Una mujer se autoriza en sí misma












Texto de presentación comentada del título del Segundo Congreso Europeo de Psicoanálisis, PIPOL 6, "Después del Edipo las mujeres se conjugan en futuro", Julio de 2013.

Mientras uno se mueve en el marco clásico del Edipo, siempre es posible decir: “Yo soy un hombre”, o bien “Yo soy una mujer”. La estructura simbólica del Edipo es el reino de las identificaciones sexuadas, sostenidas precisamente en ese marco edípico que las define para cada uno. Pero hay un pequeño problema: siguiendo por esta vía se llega a saber qué es el hombre, pero no qué es la mujer. Fue el problema para Freud, que dejó la pregunta rodeada por la oscuridad de su famoso “continente negro”. Y Lacan tomó en serio la pregunta al dejar dicho su conocido aforismo: “La mujer no existe”. Después del Edipo —ese mismo del que Freud pensaba que las mujeres no salían nunca del todo—, no hay el significante de La mujer que permita sostener una identificación clara y definida.

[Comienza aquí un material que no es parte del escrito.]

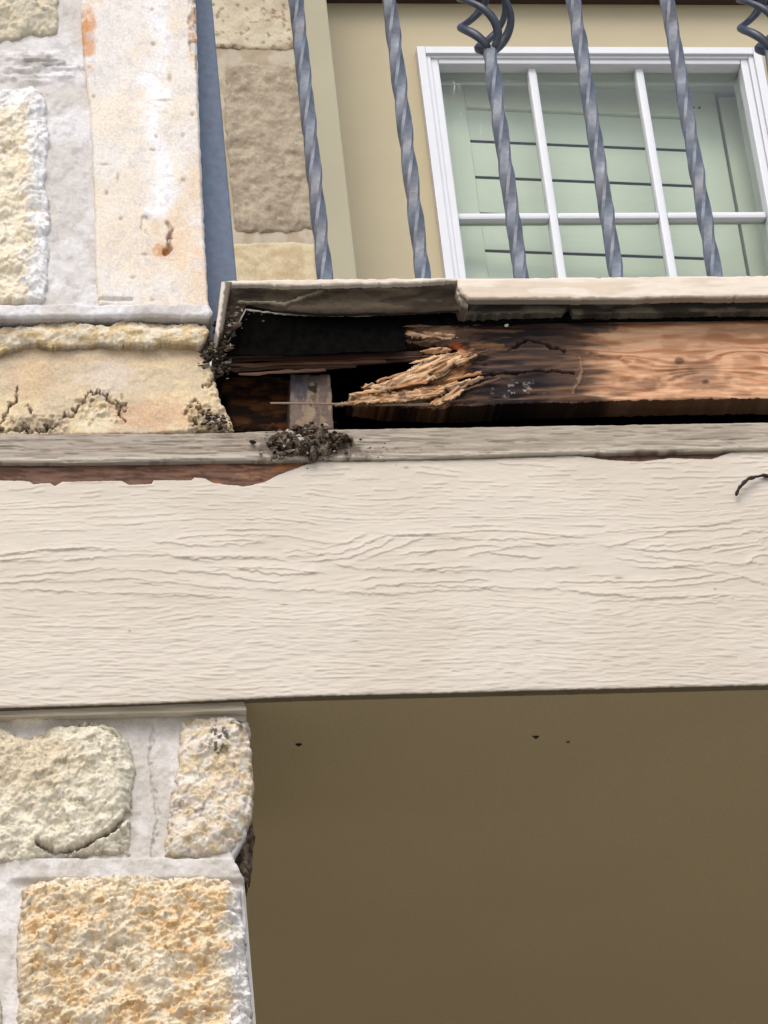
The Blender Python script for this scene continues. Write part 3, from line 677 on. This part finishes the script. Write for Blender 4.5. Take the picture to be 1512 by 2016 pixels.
# black membrane
mem = thing('black_flashing', 'torn black waterproof sheet curling out under the balcony edge', 'flashing', P(640, 690, .01))
MP = [(484,610),(510,614),(560,620),(640,623),(720,622),(800,619),(905,613),(1100,607),(1512,604),(1700,602),(1700,627),(1512,629),(1160,634),(1000,636),(830,640),(796,646),(800,690),(640,697),(560,699),(450,698),(440,692),(452,668),(468,640)]
def curl(x, y): return -.020*sm(640,470,x)*sm(690,610,y) + .0*x
field('sheet', MP, .012, lambda x,y,d:(fbm(x/60,y/40,3,271)-.5)*.005, lambda x,y,h,d: const(s(16,15,15),x), M_black, mem, step=3, back=.002, rnd=1, rdepth=0, jag=.8, ylean=curl)
def edge_pts(pts, off=0):
    out_ = []
    for (a,b),(c_,d_) in zip(pts[:-1], pts[1:]):
        m_ = max(2,int(math.hypot(c_-a,d_-b)/8))
        for k in range(m_):
            t = k/m_; x_, y_ = a+(c_-a)*t, b+(d_-b)*t
            yy = .010+float(curl(np.array([x_]),np.array([y_]))[0])
            out_.append(P(x_, y_+random.uniform(-1,1), yy))
    return out_
e = edge_pts([(438,694),(452,668),(468,640),(484,609),(510,613),(560,619),(640,622),(720,621),(800,618),(905,612)])
rd = [.0011*random.uniform(.5,1.3) for _ in e]; tb = MB(); tb.tube(e, rd, 5); tb.build('torn_edge', M_rim, mem)

# ------------------------------------------------------------------ balcony nosing
ns = thing('balcony_nosing', 'cream painted balcony edge trim, broken away along its left end', 'trim', P(1200, 590, 0))
def c_n(x, y, h, d):
    c = const(s(234,220,202,K*1.1), x)
    c = mix(c, s(222,200,176,K), .6*sm(.45,.65,fbm(x/90,y/12,3,281)))
    return mix(c, s(120,108,94,K), .6*sm(3.5,0,d)*sm(575,583,y))
field('front_face', [(900,547),(1100,545),(1172,544.5),(1180,546),(1188,544),(1512,541),(1700,540),(1700,581),(1512,584),(1400,586),(1360,584),(1250,588),(1150,588),(1136,589.5),(1120,588),(920,588),(912,580),(903,566)],
      Y_NOSE, lambda x,y,d:(fbm(x/60,y/14,4,283)-.5)*.0014, c_n, M_trim, ns, step=2, back=.012, rnd=3, rdepth=.0025, jag=1.6, jscale=8)
field('top_lip', [(438,553),(470,550),(900,546),(903,552),(880,553),(840,556),(780,558),(640,561),(560,563),(520,560),(470,560),(452,562),(440,562)],
      Y_NOSE+.001, lambda x,y,d:(fbm(x/40,y/10,3,285)-.5)*.003, c_n, M_trim, ns, step=1.8, back=.008, rnd=2, rdepth=.002, jag=1.6, jscale=9)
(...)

Después del Edipo, siempre resultará pues algo precario decir “yo soy una mujer”, o incluso “yo he sido una mujer”. Siempre podrá venir alguien a ponerlo en duda, a pedir pruebas fehacientes o a reclamar un esfuerzo más, un esfuerzo más todavía para llegar a ser una mujer. Y mucho menos podrá decirse: “yo fui una mujer”, vaya usted a saber en qué Otro mundo, en qué Otra vida. Después del Edipo, todavía es menos verdad que Dios los hiciera hombre y mujer en nombre de una ley natural. Y menos todavía por lo que respecta a La mujer.

Si “las mujeres se conjugan en futuro”, entonces en todo caso sólo me será permitido decir: “yo seré una mujer” —es una decisión, un deseo decidido sobre el ser, un deseo que se sostiene y se satisface sólo en un llegar a ser, en un devenir constante que no termina nunca, prometido, como el deseo mismo, a su infinitud. En realidad, este es el verdadero problema de toda afirmación de identidad, ya sea ontológica, profesional o nacional. Una afirmación de identidad siempre es un proyecto más que una aserción conclusiva. O también me será permitido decir: “yo habré sido una mujer…”, conjugado en futuro anterior. Y de inmediato vienen las condiciones: “…si he cumplido con ese deseo decidido” precisamente.

Con lo que se verifica una regla de oro para el psicoanalista lacaniano: una mujer sólo se autoriza en sí misma, en su deseo, para llegar a serlo. Lo que quiere decir, en primer lugar, que no se autoriza en su madre. No es siempre ni necesariamente así para un hombre.

De ahí que Lacan conjugara el conocido aforismo, “el analista sólo se autoriza en sí mismo”, con este otro: “el ser sexuado sólo se autoriza en sí mismo… y en algunos otros”[1].

Si una mujer sólo se autoriza en sí misma para serlo, si sólo se autoriza en aquella Otra que ella es en realidad para sí misma, entonces cada sujeto, hombre o mujer al fin y al cabo, está profundamente dividido ante esta condición de la feminidad, la de ser precisamente Otra para sí misma.

De ahí también que me haya gustado siempre el modo en que se ha traducido al español —en la edición de Amorrortu— la expresión freudiana “Die Ablehnung der Weiblichkeit” para designar la roca de la castración en el límite del análisis freudiano, terminable e interminable. “Desautorización de la feminidad” fue la expresión que encontró el traductor.

Y, en efecto, sólo después del Edipo una mujer se autoriza en sí misma, conjugándose en el futuro de un deseo decidido.


[1] En su Seminario del 5 de Abril de 1974, “Les-non-dupes-errent” (inédito).